REQUIREMENT
Transcribe the listing that follows in full, omitting pictures.

LISTED RECORDS
.....
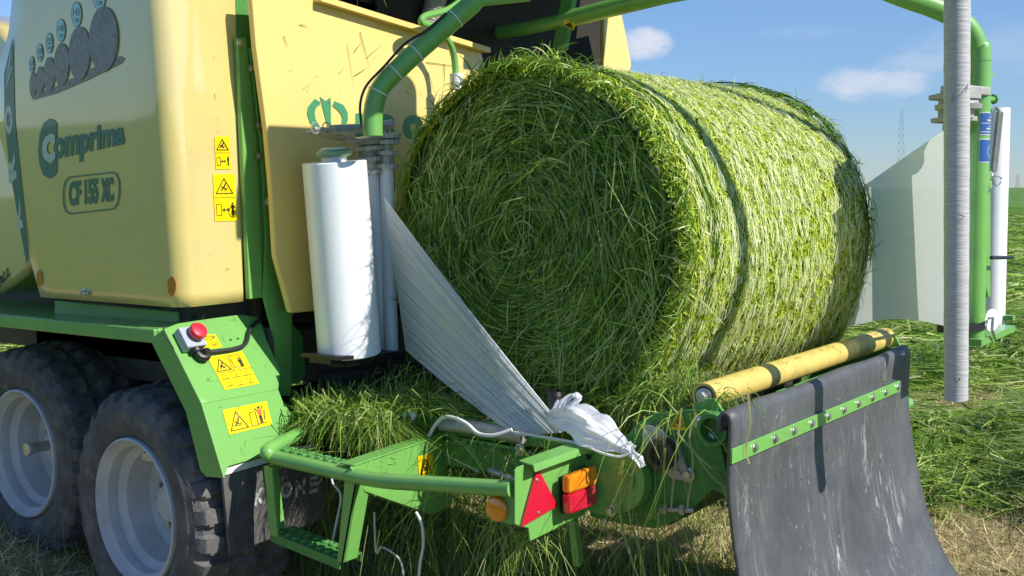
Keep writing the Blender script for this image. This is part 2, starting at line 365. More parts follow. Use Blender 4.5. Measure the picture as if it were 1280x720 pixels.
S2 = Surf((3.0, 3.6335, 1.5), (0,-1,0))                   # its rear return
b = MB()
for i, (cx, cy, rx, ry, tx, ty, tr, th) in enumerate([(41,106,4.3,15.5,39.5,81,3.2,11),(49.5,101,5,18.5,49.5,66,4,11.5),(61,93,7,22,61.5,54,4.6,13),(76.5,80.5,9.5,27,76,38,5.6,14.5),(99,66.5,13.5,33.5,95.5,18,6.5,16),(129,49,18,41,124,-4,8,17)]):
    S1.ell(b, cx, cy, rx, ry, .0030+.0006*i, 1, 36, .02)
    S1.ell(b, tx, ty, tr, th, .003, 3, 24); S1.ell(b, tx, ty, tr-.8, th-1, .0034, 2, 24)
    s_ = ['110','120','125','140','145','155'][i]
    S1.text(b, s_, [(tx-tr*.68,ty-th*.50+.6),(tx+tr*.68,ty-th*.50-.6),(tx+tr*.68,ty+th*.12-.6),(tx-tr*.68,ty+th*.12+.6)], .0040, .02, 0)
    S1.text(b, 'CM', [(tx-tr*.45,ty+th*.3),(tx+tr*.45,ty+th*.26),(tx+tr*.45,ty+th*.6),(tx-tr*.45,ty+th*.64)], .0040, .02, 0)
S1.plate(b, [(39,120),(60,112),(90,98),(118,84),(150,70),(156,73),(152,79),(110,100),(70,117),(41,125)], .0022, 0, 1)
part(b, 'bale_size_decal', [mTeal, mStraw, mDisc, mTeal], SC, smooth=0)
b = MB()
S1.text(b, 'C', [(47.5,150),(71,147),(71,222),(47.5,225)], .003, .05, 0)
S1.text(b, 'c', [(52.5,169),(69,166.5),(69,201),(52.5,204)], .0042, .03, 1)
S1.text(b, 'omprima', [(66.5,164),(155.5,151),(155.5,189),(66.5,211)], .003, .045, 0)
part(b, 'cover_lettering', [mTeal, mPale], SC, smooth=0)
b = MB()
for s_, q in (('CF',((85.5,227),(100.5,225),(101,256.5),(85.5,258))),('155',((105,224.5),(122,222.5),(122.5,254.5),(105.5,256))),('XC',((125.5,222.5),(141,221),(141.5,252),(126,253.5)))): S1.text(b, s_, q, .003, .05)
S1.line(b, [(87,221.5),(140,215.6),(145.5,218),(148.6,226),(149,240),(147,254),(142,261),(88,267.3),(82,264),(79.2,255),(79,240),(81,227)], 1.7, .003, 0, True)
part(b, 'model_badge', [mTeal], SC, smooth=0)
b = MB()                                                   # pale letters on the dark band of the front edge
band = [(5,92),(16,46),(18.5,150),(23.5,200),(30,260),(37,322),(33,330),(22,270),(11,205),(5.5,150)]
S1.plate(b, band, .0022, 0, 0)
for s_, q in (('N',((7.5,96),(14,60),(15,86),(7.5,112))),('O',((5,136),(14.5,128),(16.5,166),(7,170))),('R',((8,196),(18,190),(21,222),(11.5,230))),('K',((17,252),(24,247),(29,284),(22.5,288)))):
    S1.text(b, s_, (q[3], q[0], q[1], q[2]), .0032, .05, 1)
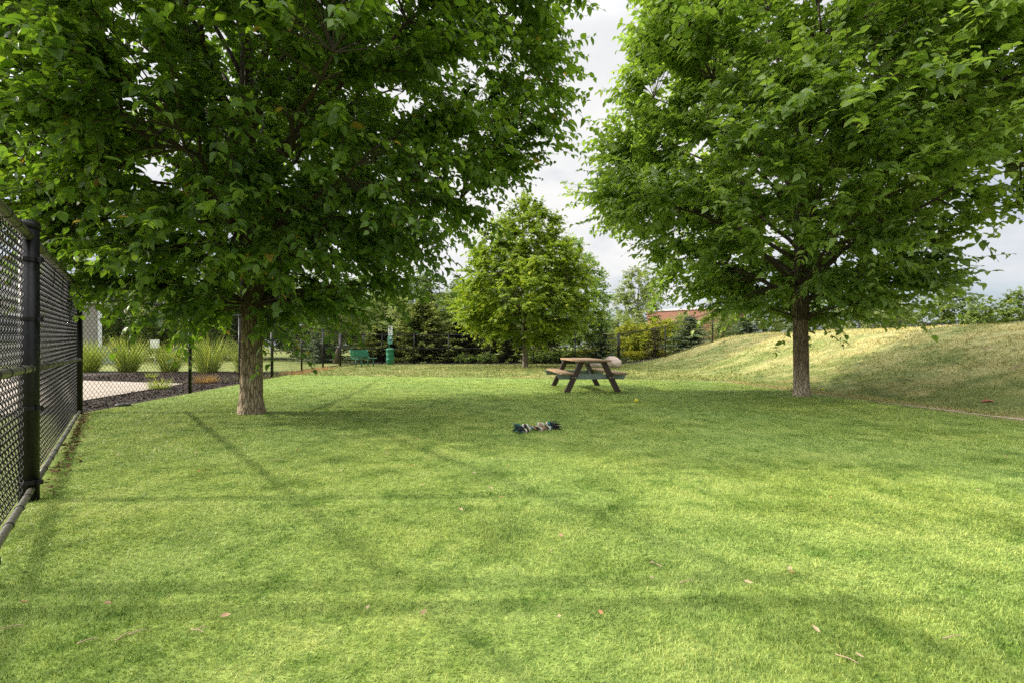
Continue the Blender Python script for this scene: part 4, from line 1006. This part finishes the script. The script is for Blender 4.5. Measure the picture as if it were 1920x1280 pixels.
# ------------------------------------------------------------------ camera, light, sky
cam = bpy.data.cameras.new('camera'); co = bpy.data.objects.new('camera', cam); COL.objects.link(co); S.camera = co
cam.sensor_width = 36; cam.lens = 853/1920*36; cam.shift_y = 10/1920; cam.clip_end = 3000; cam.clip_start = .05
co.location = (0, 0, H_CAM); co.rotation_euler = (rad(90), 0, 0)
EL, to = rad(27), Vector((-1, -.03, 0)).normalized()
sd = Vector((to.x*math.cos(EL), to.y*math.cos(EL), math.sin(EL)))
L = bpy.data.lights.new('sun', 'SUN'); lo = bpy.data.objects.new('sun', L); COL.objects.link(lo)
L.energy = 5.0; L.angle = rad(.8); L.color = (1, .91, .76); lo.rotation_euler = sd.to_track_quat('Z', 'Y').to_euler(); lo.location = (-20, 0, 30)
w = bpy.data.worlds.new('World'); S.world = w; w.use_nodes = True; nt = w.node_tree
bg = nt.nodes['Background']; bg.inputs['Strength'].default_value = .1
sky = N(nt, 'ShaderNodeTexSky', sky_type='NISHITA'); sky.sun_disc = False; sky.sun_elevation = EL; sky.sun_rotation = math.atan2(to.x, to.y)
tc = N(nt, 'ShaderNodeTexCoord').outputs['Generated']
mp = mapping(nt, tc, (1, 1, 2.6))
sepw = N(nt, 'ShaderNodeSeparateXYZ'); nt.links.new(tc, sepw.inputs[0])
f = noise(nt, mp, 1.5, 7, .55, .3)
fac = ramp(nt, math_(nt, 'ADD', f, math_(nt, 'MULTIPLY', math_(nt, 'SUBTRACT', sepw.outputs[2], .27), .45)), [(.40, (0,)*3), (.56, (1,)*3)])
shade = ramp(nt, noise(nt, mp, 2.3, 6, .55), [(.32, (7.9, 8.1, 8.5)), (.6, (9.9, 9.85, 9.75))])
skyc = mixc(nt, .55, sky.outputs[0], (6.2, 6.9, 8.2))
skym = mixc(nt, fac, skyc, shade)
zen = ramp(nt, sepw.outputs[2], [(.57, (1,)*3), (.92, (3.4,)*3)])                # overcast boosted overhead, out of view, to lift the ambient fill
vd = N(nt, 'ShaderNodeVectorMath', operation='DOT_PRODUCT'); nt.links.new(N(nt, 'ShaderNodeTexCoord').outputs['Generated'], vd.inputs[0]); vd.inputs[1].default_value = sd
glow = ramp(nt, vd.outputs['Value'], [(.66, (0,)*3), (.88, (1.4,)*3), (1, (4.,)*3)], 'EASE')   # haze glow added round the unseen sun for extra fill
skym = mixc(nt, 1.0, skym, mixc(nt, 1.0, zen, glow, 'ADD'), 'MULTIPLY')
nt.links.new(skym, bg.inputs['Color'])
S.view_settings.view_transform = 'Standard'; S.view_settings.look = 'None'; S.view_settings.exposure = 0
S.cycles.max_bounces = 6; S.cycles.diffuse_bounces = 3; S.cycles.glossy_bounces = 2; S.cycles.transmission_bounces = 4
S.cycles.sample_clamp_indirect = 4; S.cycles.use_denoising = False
.....
SOLUTION
Keep writing the Blender script for this image. This is part 2, starting at line 365. More parts follow. Use Blender 4.5. Measure the picture as if it were 1280x720 pixels.
S2 = Surf((3.0, 3.6335, 1.5), (0,-1,0))                   # its rear return
b = MB()
for i, (cx, cy, rx, ry, tx, ty, tr, th) in enumerate([(41,106,4.3,15.5,39.5,81,3.2,11),(49.5,101,5,18.5,49.5,66,4,11.5),(61,93,7,22,61.5,54,4.6,13),(76.5,80.5,9.5,27,76,38,5.6,14.5),(99,66.5,13.5,33.5,95.5,18,6.5,16),(129,49,18,41,124,-4,8,17)]):
    S1.ell(b, cx, cy, rx, ry, .0030+.0006*i, 1, 36, .02)
    S1.ell(b, tx, ty, tr, th, .003, 3, 24); S1.ell(b, tx, ty, tr-.8, th-1, .0034, 2, 24)
    s_ = ['110','120','125','140','145','155'][i]
    S1.text(b, s_, [(tx-tr*.68,ty-th*.50+.6),(tx+tr*.68,ty-th*.50-.6),(tx+tr*.68,ty+th*.12-.6),(tx-tr*.68,ty+th*.12+.6)], .0040, .02, 0)
    S1.text(b, 'CM', [(tx-tr*.45,ty+th*.3),(tx+tr*.45,ty+th*.26),(tx+tr*.45,ty+th*.6),(tx-tr*.45,ty+th*.64)], .0040, .02, 0)
S1.plate(b, [(39,120),(60,112),(90,98),(118,84),(150,70),(156,73),(152,79),(110,100),(70,117),(41,125)], .0022, 0, 1)
part(b, 'bale_size_decal', [mTeal, mStraw, mDisc, mTeal], SC, smooth=0)
b = MB()
S1.text(b, 'C', [(47.5,150),(71,147),(71,222),(47.5,225)], .003, .05, 0)
S1.text(b, 'c', [(52.5,169),(69,166.5),(69,201),(52.5,204)], .0042, .03, 1)
S1.text(b, 'omprima', [(66.5,164),(155.5,151),(155.5,189),(66.5,211)], .003, .045, 0)
part(b, 'cover_lettering', [mTeal, mPale], SC, smooth=0)
b = MB()
for s_, q in (('CF',((85.5,227),(100.5,225),(101,256.5),(85.5,258))),('155',((105,224.5),(122,222.5),(122.5,254.5),(105.5,256))),('XC',((125.5,222.5),(141,221),(141.5,252),(126,253.5)))): S1.text(b, s_, q, .003, .05)
S1.line(b, [(87,221.5),(140,215.6),(145.5,218),(148.6,226),(149,240),(147,254),(142,261),(88,267.3),(82,264),(79.2,255),(79,240),(81,227)], 1.7, .003, 0, True)
part(b, 'model_badge', [mTeal], SC, smooth=0)
b = MB()                                                   # pale letters on the dark band of the front edge
band = [(5,92),(16,46),(18.5,150),(23.5,200),(30,260),(37,322),(33,330),(22,270),(11,205),(5.5,150)]
S1.plate(b, band, .0022, 0, 0)
for s_, q in (('N',((7.5,96),(14,60),(15,86),(7.5,112))),('O',((5,136),(14.5,128),(16.5,166),(7,170))),('R',((8,196),(18,190),(21,222),(11.5,230))),('K',((17,252),(24,247),(29,284),(22.5,288)))):
    S1.text(b, s_, (q[3], q[0], q[1], q[2]), .0032, .05, 1)
Continue the Blender Python script for this scene: part 4, from line 1006. This part finishes the script. The script is for Blender 4.5. Measure the picture as if it were 1920x1280 pixels.
# ------------------------------------------------------------------ camera, light, sky
cam = bpy.data.cameras.new('camera'); co = bpy.data.objects.new('camera', cam); COL.objects.link(co); S.camera = co
cam.sensor_width = 36; cam.lens = 853/1920*36; cam.shift_y = 10/1920; cam.clip_end = 3000; cam.clip_start = .05
co.location = (0, 0, H_CAM); co.rotation_euler = (rad(90), 0, 0)
EL, to = rad(27), Vector((-1, -.03, 0)).normalized()
sd = Vector((to.x*math.cos(EL), to.y*math.cos(EL), math.sin(EL)))
L = bpy.data.lights.new('sun', 'SUN'); lo = bpy.data.objects.new('sun', L); COL.objects.link(lo)
L.energy = 5.0; L.angle = rad(.8); L.color = (1, .91, .76); lo.rotation_euler = sd.to_track_quat('Z', 'Y').to_euler(); lo.location = (-20, 0, 30)
w = bpy.data.worlds.new('World'); S.world = w; w.use_nodes = True; nt = w.node_tree
bg = nt.nodes['Background']; bg.inputs['Strength'].default_value = .1
sky = N(nt, 'ShaderNodeTexSky', sky_type='NISHITA'); sky.sun_disc = False; sky.sun_elevation = EL; sky.sun_rotation = math.atan2(to.x, to.y)
tc = N(nt, 'ShaderNodeTexCoord').outputs['Generated']
mp = mapping(nt, tc, (1, 1, 2.6))
sepw = N(nt, 'ShaderNodeSeparateXYZ'); nt.links.new(tc, sepw.inputs[0])
f = noise(nt, mp, 1.5, 7, .55, .3)
fac = ramp(nt, math_(nt, 'ADD', f, math_(nt, 'MULTIPLY', math_(nt, 'SUBTRACT', sepw.outputs[2], .27), .45)), [(.40, (0,)*3), (.56, (1,)*3)])
shade = ramp(nt, noise(nt, mp, 2.3, 6, .55), [(.32, (7.9, 8.1, 8.5)), (.6, (9.9, 9.85, 9.75))])
skyc = mixc(nt, .55, sky.outputs[0], (6.2, 6.9, 8.2))
skym = mixc(nt, fac, skyc, shade)
zen = ramp(nt, sepw.outputs[2], [(.57, (1,)*3), (.92, (3.4,)*3)])                # overcast boosted overhead, out of view, to lift the ambient fill
vd = N(nt, 'ShaderNodeVectorMath', operation='DOT_PRODUCT'); nt.links.new(N(nt, 'ShaderNodeTexCoord').outputs['Generated'], vd.inputs[0]); vd.inputs[1].default_value = sd
glow = ramp(nt, vd.outputs['Value'], [(.66, (0,)*3), (.88, (1.4,)*3), (1, (4.,)*3)], 'EASE')   # haze glow added round the unseen sun for extra fill
skym = mixc(nt, 1.0, skym, mixc(nt, 1.0, zen, glow, 'ADD'), 'MULTIPLY')
nt.links.new(skym, bg.inputs['Color'])
S.view_settings.view_transform = 'Standard'; S.view_settings.look = 'None'; S.view_settings.exposure = 0
S.cycles.max_bounces = 6; S.cycles.diffuse_bounces = 3; S.cycles.glossy_bounces = 2; S.cycles.transmission_bounces = 4
S.cycles.sample_clamp_indirect = 4; S.cycles.use_denoising = False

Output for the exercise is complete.